In my day you just had to make that choice because we had to support our own family, two children was about all the ordinary couples could afford, there were no hand outs from the GOVERNMENT to help us through the bad times!
We have become a Nanny State and also OVERPOPULATED thus, in my opinion contributing far too much to Global Warming.
David Attenborough is quite right, we should be restricting our family size - this could be easily controlled by taking away so many benefits as well as withdrawing free IVF treatment to any women who is single or with a partner of either sex i.e not married. I know it sounds awaul but the population is in jeapordy it's time we brought in certain restrictions... Besides it would help reduce the governments debt..
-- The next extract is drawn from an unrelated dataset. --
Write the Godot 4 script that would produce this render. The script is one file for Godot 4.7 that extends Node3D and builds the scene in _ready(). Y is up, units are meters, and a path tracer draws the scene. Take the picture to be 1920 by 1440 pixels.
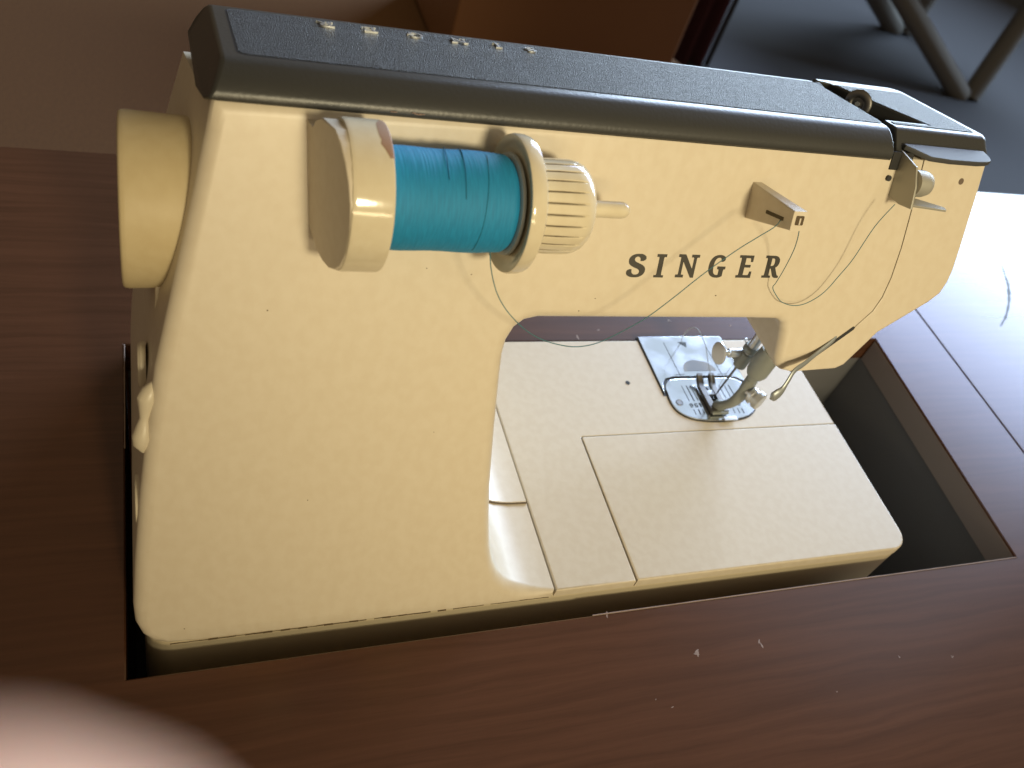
extends Node3D
# A cream sewing machine in its wooden cabinet, seen from behind.

const K := 0.45            # lean of the machine's rear face: z = -K * y
var origin := {}           # node -> world position of its top-level thing
var rng := RandomNumberGenerator.new()
var M := {}

# ------------------------------------------------------------------ mesh builder
class Mb:
	var v := PackedVector3Array()
	func tri(a: Vector3, b: Vector3, c: Vector3) -> void:
		v.append(a); v.append(b); v.append(c)
	func quad(a: Vector3, b: Vector3, c: Vector3, d: Vector3) -> void:
		tri(a, b, c); tri(a, c, d)
	func orient(from: int) -> void:   # outward faces run clockwise
		var vol := 0.0
		var o := v[from] if v.size() > from else Vector3.ZERO
		for i in range(from, v.size(), 3):
			vol += (v[i] - o).dot((v[i + 1] - o).cross(v[i + 2] - o))
		if vol > 0.0:
			for i in range(from, v.size(), 3):
				var t := v[i + 1]
				v[i + 1] = v[i + 2]
				v[i + 2] = t
	func mesh(off: Vector3, crease := 38.0) -> ArrayMesh:
		var n := v.size() / 3
		var fn := PackedVector3Array()
		var at := {}
		for f in n:
			var c := (v[f * 3 + 2] - v[f * 3]).cross(v[f * 3 + 1] - v[f * 3])
			fn.append(c)
			for j in 3:
				var key := Vector3i((v[f * 3 + j] * 400000.0).round())
				if not at.has(key):
					at[key] = PackedInt32Array()
				at[key].append(f)
		var lim := cos(deg_to_rad(crease))
		var verts := PackedVector3Array()
		var norms := PackedVector3Array()
		for f in n:
			if fn[f].length() < 1e-16:
				continue
			var me := fn[f].normalized()
			for j in 3:
				var s := Vector3.ZERO
				for g in at[Vector3i((v[f * 3 + j] * 400000.0).round())]:
					var l: float = fn[g].length()
					if l > 1e-16 and fn[g].dot(me) > lim * l:
						s += fn[g]
				verts.append(v[f * 3 + j] - off)
				norms.append(s.normalized() if s.length() > 1e-18 else me)
		var arr := []
		arr.resize(Mesh.ARRAY_MAX)
		arr[Mesh.ARRAY_VERTEX] = verts
		arr[Mesh.ARRAY_NORMAL] = norms
		var m := ArrayMesh.new()
		m.add_surface_from_arrays(Mesh.PRIMITIVE_TRIANGLES, arr)
		return m

func rings(b: Mb, rs: Array) -> void:
	for i in rs.size() - 1:
		var p: PackedVector3Array = rs[i]
		var q: PackedVector3Array = rs[i + 1]
		var n := p.size()
		for j in n:
			var k := (j + 1) % n
			b.quad(p[j], p[k], q[k], q[j])

func fan(b: Mb, r: PackedVector3Array, flip: bool) -> void:
	var c := Vector3.ZERO
	for p in r:
		c += p
	c /= r.size()
	for j in r.size():
		var k := (j + 1) % r.size()
		if flip:
			b.tri(c, r[k], r[j])
		else:
			b.tri(c, r[j], r[k])

# A polygon with an edge radius at every corner (x, y, radius), carried by at(point, depth) from depth 0 to depth d.
func prism(b: Mb, poly: Array, d: float, at: Callable, back_r := -1.0, steps := 4) -> void:
	var from := b.v.size()
	var n := poly.size()
	var area := 0.0
	for i in n:
		var p: Vector3 = poly[i]
		var q: Vector3 = poly[(i + 1) % n]
		area += p.x * q.y - q.x * p.y
	var sgn := 1.0 if area > 0.0 else -1.0
	var inw := PackedVector2Array()
	for i in n:
		var p := Vector2(poly[i].x, poly[i].y)
		var a := Vector2(poly[(i + n - 1) % n].x, poly[(i + n - 1) % n].y)
		var c := Vector2(poly[(i + 1) % n].x, poly[(i + 1) % n].y)
		var d0 := (p - a).normalized()
		var d1 := (c - p).normalized()
		var n0 := Vector2(-d0.y, d0.x) * sgn
		var n1 := Vector2(-d1.y, d1.x) * sgn
		var m := n0 + n1
		inw.append(m / maxf(m.length_squared() * 0.5, 0.35) if m.length() > 1e-6 else n0)
	var rs := []
	var flat0 := PackedVector2Array()
	for s in steps + 1:
		var an := PI / 2 * s / steps
		var ring := PackedVector3Array()
		for i in n:
			var r: float = poly[i].z
			var p := Vector2(poly[i].x, poly[i].y) + inw[i] * r * (1.0 - sin(an))
			if s == 0:
				flat0.append(p)
			ring.append(at.call(p, r * (1.0 - cos(an))))
		rs.append(ring)
	var flat1 := flat0
	if back_r < 0.0:
		var ring := PackedVector3Array()
		flat1 = PackedVector2Array()
		for i in n:
			var p := Vector2(poly[i].x, poly[i].y)
			flat1.append(p)
			ring.append(at.call(p, d))
		rs.append(ring)
	else:
		flat1 = PackedVector2Array()
		for s in steps + 1:
			var an := PI / 2 * (1.0 - float(s) / steps)
			var ring := PackedVector3Array()
			for i in n:
				var p := Vector2(poly[i].x, poly[i].y) + inw[i] * back_r * (1.0 - sin(an))
				if s == steps:
					flat1.append(p)
				ring.append(at.call(p, d - back_r * (1.0 - cos(an))))
			rs.append(ring)
	rings(b, rs)
	for e in 2:
		var idx := Geometry2D.triangulate_polygon(flat0 if e == 0 else flat1)
		var ring: PackedVector3Array = rs[0] if e == 0 else rs[-1]
		for i in range(0, idx.size(), 3):
			var t := [ring[idx[i]], ring[idx[i + 1]], ring[idx[i + 2]]]
			# rings() runs p->next on ring 0, so the caps must run against it
			var ccw := (flat0[idx[i + 1]] - flat0[idx[i]]).cross(flat0[idx[i + 2]] - flat0[idx[i]]) > 0.0 if e == 0 else (flat1[idx[i + 1]] - flat1[idx[i]]).cross(flat1[idx[i + 2]] - flat1[idx[i]]) > 0.0
			if (ccw == (sgn > 0.0)) == (e == 0):
				b.tri(t[0], t[2], t[1])
			else:
				b.tri(t[0], t[1], t[2])
	b.orient(from)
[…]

- Sam, Stonehouse, England
I absolutely cannot bear to listen to Robert Peston on the TV or radio, I find his delivery to be excruciatingly awful. I can never focus on what the story is about as I cringe at his dreadful tone, long gaps and d-r-a-w-n out words. I just have to switch him off or switch channels. I'm sure his business knowledge is encyclopaedic but with such awful delivery I'd take anyone else over Robert in delivering this information to us.
- Ian Davies, London, UK
I think there are more than enough economic stories to cover for both of them.